Davis is obviously going to be playing 30+ minutes in every game of the 2021-22 season when healthy, so would Jones be able to come anywhere close to the amount of minutes that Bryant will garner? Jones did make 34.5% of 3-pointers last season for the Sacramento Kings, however, that was on an extremely low 0.5 3-pointers per game. There’s a reason why, even amidst the low expectations of Sacramento, Jones isn’t putting up 3-pointers. It’s not part of his game, although Jones did indicate he’s “comfortable” with that part of his game and that it’s “there if needed” during his introductory press conference earlier this month.
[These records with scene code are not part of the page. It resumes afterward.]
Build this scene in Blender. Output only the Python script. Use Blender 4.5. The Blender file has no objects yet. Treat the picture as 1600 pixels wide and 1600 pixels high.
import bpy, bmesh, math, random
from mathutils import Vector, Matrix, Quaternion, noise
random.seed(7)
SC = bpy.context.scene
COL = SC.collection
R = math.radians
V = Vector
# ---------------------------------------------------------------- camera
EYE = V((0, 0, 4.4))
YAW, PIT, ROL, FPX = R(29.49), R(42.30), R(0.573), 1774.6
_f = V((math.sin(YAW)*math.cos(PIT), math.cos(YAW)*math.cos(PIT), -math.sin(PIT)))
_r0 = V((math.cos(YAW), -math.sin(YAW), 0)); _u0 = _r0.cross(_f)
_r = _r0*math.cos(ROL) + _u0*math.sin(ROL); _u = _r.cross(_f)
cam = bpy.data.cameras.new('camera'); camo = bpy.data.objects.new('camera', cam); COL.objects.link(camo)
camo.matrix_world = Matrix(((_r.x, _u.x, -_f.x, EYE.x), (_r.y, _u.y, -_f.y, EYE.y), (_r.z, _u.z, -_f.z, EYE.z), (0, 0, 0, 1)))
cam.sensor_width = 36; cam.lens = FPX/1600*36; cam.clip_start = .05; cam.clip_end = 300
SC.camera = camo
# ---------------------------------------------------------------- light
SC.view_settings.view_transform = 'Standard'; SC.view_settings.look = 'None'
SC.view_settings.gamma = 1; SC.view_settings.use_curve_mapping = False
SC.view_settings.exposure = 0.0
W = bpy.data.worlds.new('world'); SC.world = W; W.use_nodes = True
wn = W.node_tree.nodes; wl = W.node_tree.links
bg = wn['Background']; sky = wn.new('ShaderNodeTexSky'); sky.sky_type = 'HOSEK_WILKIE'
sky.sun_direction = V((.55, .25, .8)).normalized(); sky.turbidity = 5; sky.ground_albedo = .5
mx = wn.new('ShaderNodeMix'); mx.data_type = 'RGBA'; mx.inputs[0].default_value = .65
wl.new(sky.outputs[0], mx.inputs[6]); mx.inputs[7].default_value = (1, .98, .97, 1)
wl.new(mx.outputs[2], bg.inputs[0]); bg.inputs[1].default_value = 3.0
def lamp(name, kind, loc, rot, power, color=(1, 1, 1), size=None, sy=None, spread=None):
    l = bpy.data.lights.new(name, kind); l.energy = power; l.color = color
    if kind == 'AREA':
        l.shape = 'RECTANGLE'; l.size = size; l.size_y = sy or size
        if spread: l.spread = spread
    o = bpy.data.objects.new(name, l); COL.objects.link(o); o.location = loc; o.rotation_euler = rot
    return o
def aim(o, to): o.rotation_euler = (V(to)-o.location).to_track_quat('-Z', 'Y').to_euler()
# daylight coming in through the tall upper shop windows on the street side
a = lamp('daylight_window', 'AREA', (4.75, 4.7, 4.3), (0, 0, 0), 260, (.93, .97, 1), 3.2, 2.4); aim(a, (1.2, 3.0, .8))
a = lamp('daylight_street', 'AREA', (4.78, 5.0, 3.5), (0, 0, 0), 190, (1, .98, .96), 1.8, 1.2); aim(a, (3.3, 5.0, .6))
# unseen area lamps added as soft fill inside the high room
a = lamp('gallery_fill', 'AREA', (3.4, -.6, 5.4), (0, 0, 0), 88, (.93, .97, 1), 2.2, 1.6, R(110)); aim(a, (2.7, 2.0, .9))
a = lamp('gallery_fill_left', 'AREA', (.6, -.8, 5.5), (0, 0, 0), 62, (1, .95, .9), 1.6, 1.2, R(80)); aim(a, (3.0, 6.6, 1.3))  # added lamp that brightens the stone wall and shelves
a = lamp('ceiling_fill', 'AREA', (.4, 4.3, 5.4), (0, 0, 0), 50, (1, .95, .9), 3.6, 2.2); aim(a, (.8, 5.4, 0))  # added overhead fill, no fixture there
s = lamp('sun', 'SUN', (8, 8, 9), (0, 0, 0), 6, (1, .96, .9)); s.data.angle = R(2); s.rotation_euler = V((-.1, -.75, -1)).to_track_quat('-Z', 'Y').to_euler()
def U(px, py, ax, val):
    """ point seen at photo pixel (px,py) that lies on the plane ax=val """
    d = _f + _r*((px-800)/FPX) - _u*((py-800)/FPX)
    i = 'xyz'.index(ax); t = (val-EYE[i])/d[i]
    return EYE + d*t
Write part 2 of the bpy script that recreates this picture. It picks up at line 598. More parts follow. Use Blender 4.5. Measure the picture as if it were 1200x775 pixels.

Speaking of that press conference, Damian Jones did help his case for a healthy share of minutes in that media availability by talking about how he sees himself fitting alongside Davis despite not being able to do so during his two 10-day contracts with the Lakers in the 2020-21 season (Davis was injured which was the main reason Jones found himself on the team).

When talking about that fit, Jones referenced the impact that JaVale McGee and Dwight Howard brought to the 2019-20 championship team. Although the two saw their roles diminished most of the time during the 2020 NBA Playoffs in lieu of fast, well-shooting, small-ball lineups, they were substantial parts of the regular season with Howard seeing 18.9 minutes per game while McGee saw 16.6 himself in his 68 (of 68 total games played) starts.

Jones was very smart to reference those two when trying to envision what his fit alongside Davis would be as those two may have been the best two fits alongside AD since he joined the team despite their complete lack of perimeter shooting. Sure, it helps that Davis made 33.0% of his 3.5 3-point attempts in that season, but that doesn’t negate McGee and Howard’s activity on the boards, their ability to deter at the rim on defense, or their roll-man talents.

Speaking to Jones’s potential of playing alongside AD, he compares pretty well to the seasons those two had during the championship year (data courtesy of B-Ball Index). And by playing with LeBron and AD instead of with [INSERT WHOEVER PLAYED FOR THE KINGS LAST SEASON] in Sacramento, maybe we’ll see Jones’ metrics below meet or surpass those belonging to McGee and Howard back in the 2019-20 season.

Comparing the interior defense of the three centers (Image and data courtesy of B-Ball Index http://www.bball-index.com)
Comparing the offensive rebounding of the three centers (Image and data courtesy of B-Ball Index http://www.bball-index.com)
Comparing the screen and roll impact of the three centers (Image and data courtesy of B-Ball Index http://www.bball-index.com)

I do envision Jones as a player who can get around 20 minutes per game just as those two former Lakers centers did, even with Bryant starting and getting a fair share of minutes himself. Now, there is something that could quickly change that, and it involves everyone’s favorite Laker: Russell Westbrook.

If the Lakers don’t trade Westbrook to the Brooklyn Nets for Kyrie Irving, it seems as if a deal between the team and the Pacers is there where Westbrook would be exchanged for Buddy Hield and… Myles Turner. Turner would really logjam the Lakers’ in their front court, with him, Davis, Bryant, and Jones all being more of centers than they are power forwards. Given Turner’s talent as a defender and perimeter shooter combined with the reports that already make it seem like there’s bigger plans for Bryant than there are Jones, this trade would be a detriment to Jones getting on the floor often.

But if we learned anything from this past season, it’s that players’ impacts around LeBron and AD can vary and that injuries are always looming as a possible disruptor of plans. Turner, Davis, and Bryant all have well-documented injury histories that could cause them to miss games. If that happens, the Lakers could be far more prepared with depth at the center position via Damian Jones, much more prepared than they were last season when LeBron and Carmelo Anthony played at the five at times.

But even without injuries, I think Jones has shown that if given a larger opportunity, he could be a very impactful defending center while also being an above-average roll man who could really eat alongside LeBron James. Everything considered, I’d be surprised if he didn’t at least get a few shifts right when the Lakers open their season in October, with his play possibly leading to even more time on the court once head coach Darvin Ham and the team sees what he can do in the purple-and-gold while on a normal contract.